## What to do
Write out every entry exactly as given, but omit the pictures.

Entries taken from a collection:
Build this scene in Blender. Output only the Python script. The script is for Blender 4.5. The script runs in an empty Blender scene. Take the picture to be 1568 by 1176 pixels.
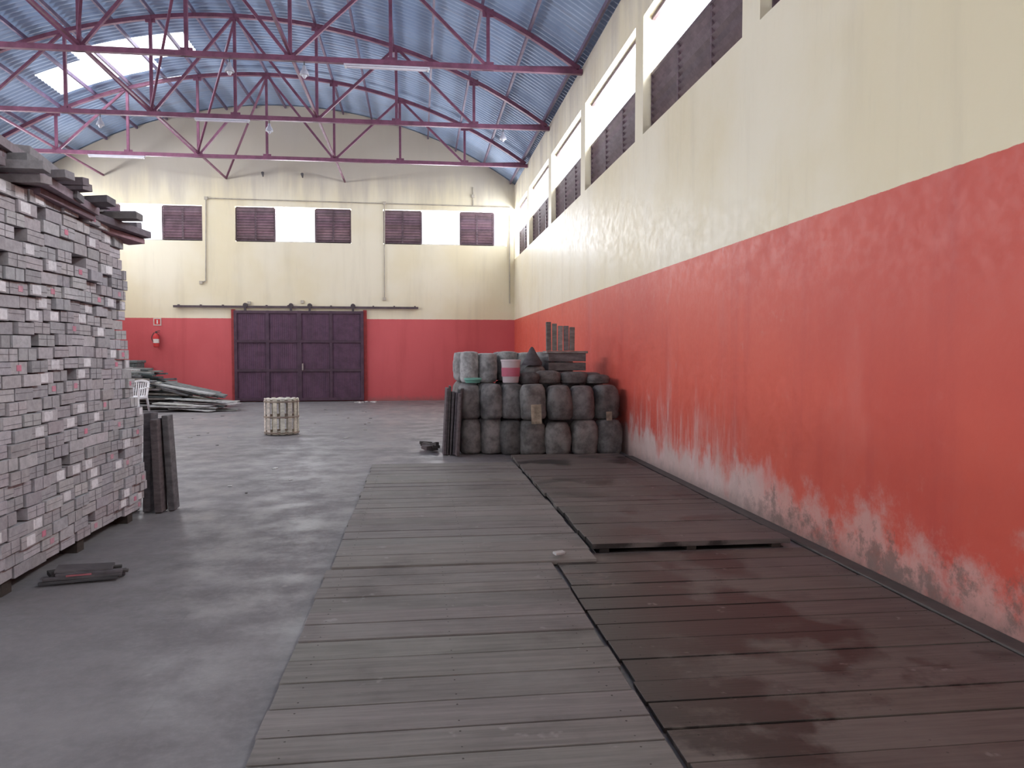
import bpy, math, random
from mathutils import Vector, Matrix, Euler
random.seed(7)
R=random.random
U=random.uniform
sc=bpy.context.scene

# ------------------------------------------------------------ node helper
class NT:
    def __init__(s,name,rough=0.6,metal=0.0,spec=0.4):
        s.m=bpy.data.materials.new(name); s.m.use_nodes=True
        s.t=s.m.node_tree; s.b=s.t.nodes['Principled BSDF']
        s.b.inputs['Roughness'].default_value=rough
        s.b.inputs['Metallic'].default_value=metal
        s.b.inputs['Specular IOR Level'].default_value=spec
    def n(s,ty): return s.t.nodes.new(ty)
    def put(s,sock,v):
        if isinstance(v,bpy.types.NodeSocket): s.t.links.new(v,sock)
        elif v is not None:
            if isinstance(v,(tuple,list)) and len(v)==3 and len(sock.default_value)==4: v=(*v,1)
            sock.default_value=v
    def math(s,op,a,b=None,c=None,clamp=False):
        x=s.n('ShaderNodeMath'); x.operation=op; x.use_clamp=clamp
        s.put(x.inputs[0],a); s.put(x.inputs[1],b)
        if c is not None: s.put(x.inputs[2],c)
        return x.outputs[0]
    def mul(s,a,b): return s.math('MULTIPLY',a,b)
    def mix(s,f,a,b,mode='MIX'):
        x=s.n('ShaderNodeMix'); x.data_type='RGBA'; x.blend_type=mode
        s.put(x.inputs[0],f); s.put(x.inputs[6],a); s.put(x.inputs[7],b)
        return x.outputs[2]
    def mr(s,v,a,b,c=0.0,d=1.0):
        x=s.n('ShaderNodeMapRange'); x.interpolation_type='SMOOTHSTEP'
        s.put(x.inputs[0],v); s.put(x.inputs[1],a); s.put(x.inputs[2],b); s.put(x.inputs[3],c); s.put(x.inputs[4],d)
        return x.outputs[0]
    def pos(s,scale=(1,1,1),loc=(0,0,0)):
        g=s.n('ShaderNodeNewGeometry'); m=s.n('ShaderNodeMapping')
        m.inputs['Scale'].default_value=scale; m.inputs['Location'].default_value=loc
        s.t.links.new(g.outputs['Position'],m.inputs['Vector']); return m.outputs[0]
    def xyz(s):
        g=s.n('ShaderNodeNewGeometry'); x=s.n('ShaderNodeSeparateXYZ')
        s.t.links.new(g.outputs['Position'],x.inputs[0]); return x.outputs
    def noise(s,vec,scale,detail=5,rough=0.6):
        x=s.n('ShaderNodeTexNoise'); s.put(x.inputs['Vector'],vec)
        x.inputs['Scale'].default_value=scale; x.inputs['Detail'].default_value=detail; x.inputs['Roughness'].default_value=rough
        return x.outputs[0]
    def attr(s,name='col'):
        x=s.n('ShaderNodeAttribute'); x.attribute_name=name; return x.outputs['Color']
    def bump(s,h,strength=0.3,dist=0.02):
        x=s.n('ShaderNodeBump'); x.inputs['Strength'].default_value=strength; x.inputs['Distance'].default_value=dist
        s.put(x.inputs['Height'],h); s.t.links.new(x.outputs[0],s.b.inputs['Normal'])
    def base(s,c): s.put(s.b.inputs['Base Color'],c)
    def rough(s,c): s.put(s.b.inputs['Roughness'],c)

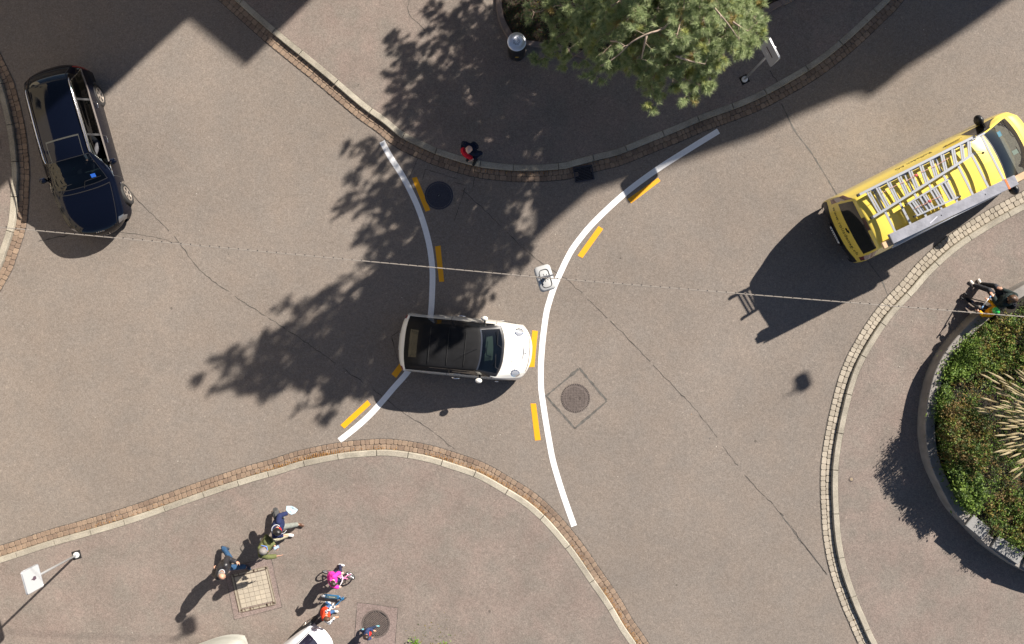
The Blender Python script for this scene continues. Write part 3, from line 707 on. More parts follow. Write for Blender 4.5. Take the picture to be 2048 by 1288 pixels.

## Solution to the problem
Build this scene in Blender. Output only the Python script. The script is for Blender 4.5. The script runs in an empty Blender scene. Take the picture to be 1568 by 1176 pixels.
import bpy, math, random
from mathutils import Vector, Matrix, Euler
random.seed(7)
R=random.random
U=random.uniform
sc=bpy.context.scene

# ------------------------------------------------------------ node helper
class NT:
    def __init__(s,name,rough=0.6,metal=0.0,spec=0.4):
        s.m=bpy.data.materials.new(name); s.m.use_nodes=True
        s.t=s.m.node_tree; s.b=s.t.nodes['Principled BSDF']
        s.b.inputs['Roughness'].default_value=rough
        s.b.inputs['Metallic'].default_value=metal
        s.b.inputs['Specular IOR Level'].default_value=spec
    def n(s,ty): return s.t.nodes.new(ty)
    def put(s,sock,v):
        if isinstance(v,bpy.types.NodeSocket): s.t.links.new(v,sock)
        elif v is not None:
            if isinstance(v,(tuple,list)) and len(v)==3 and len(sock.default_value)==4: v=(*v,1)
            sock.default_value=v
    def math(s,op,a,b=None,c=None,clamp=False):
        x=s.n('ShaderNodeMath'); x.operation=op; x.use_clamp=clamp
        s.put(x.inputs[0],a); s.put(x.inputs[1],b)
        if c is not None: s.put(x.inputs[2],c)
        return x.outputs[0]
    def mul(s,a,b): return s.math('MULTIPLY',a,b)
    def mix(s,f,a,b,mode='MIX'):
        x=s.n('ShaderNodeMix'); x.data_type='RGBA'; x.blend_type=mode
        s.put(x.inputs[0],f); s.put(x.inputs[6],a); s.put(x.inputs[7],b)
        return x.outputs[2]
    def mr(s,v,a,b,c=0.0,d=1.0):
        x=s.n('ShaderNodeMapRange'); x.interpolation_type='SMOOTHSTEP'
        s.put(x.inputs[0],v); s.put(x.inputs[1],a); s.put(x.inputs[2],b); s.put(x.inputs[3],c); s.put(x.inputs[4],d)
        return x.outputs[0]
    def pos(s,scale=(1,1,1),loc=(0,0,0)):
        g=s.n('ShaderNodeNewGeometry'); m=s.n('ShaderNodeMapping')
        m.inputs['Scale'].default_value=scale; m.inputs['Location'].default_value=loc
        s.t.links.new(g.outputs['Position'],m.inputs['Vector']); return m.outputs[0]
    def xyz(s):
        g=s.n('ShaderNodeNewGeometry'); x=s.n('ShaderNodeSeparateXYZ')
        s.t.links.new(g.outputs['Position'],x.inputs[0]); return x.outputs
    def noise(s,vec,scale,detail=5,rough=0.6):
        x=s.n('ShaderNodeTexNoise'); s.put(x.inputs['Vector'],vec)
        x.inputs['Scale'].default_value=scale; x.inputs['Detail'].default_value=detail; x.inputs['Roughness'].default_value=rough
        return x.outputs[0]
    def attr(s,name='col'):
        x=s.n('ShaderNodeAttribute'); x.attribute_name=name; return x.outputs['Color']
    def bump(s,h,strength=0.3,dist=0.02):
        x=s.n('ShaderNodeBump'); x.inputs['Strength'].default_value=strength; x.inputs['Distance'].default_value=dist
        s.put(x.inputs['Height'],h); s.t.links.new(x.outputs[0],s.b.inputs['Normal'])
    def base(s,c): s.put(s.b.inputs['Base Color'],c)
    def rough(s,c): s.put(s.b.inputs['Roughness'],c)

The Blender Python script for this scene continues. Write part 3, from line 707 on. More parts follow. Write for Blender 4.5. Take the picture to be 2048 by 1288 pixels.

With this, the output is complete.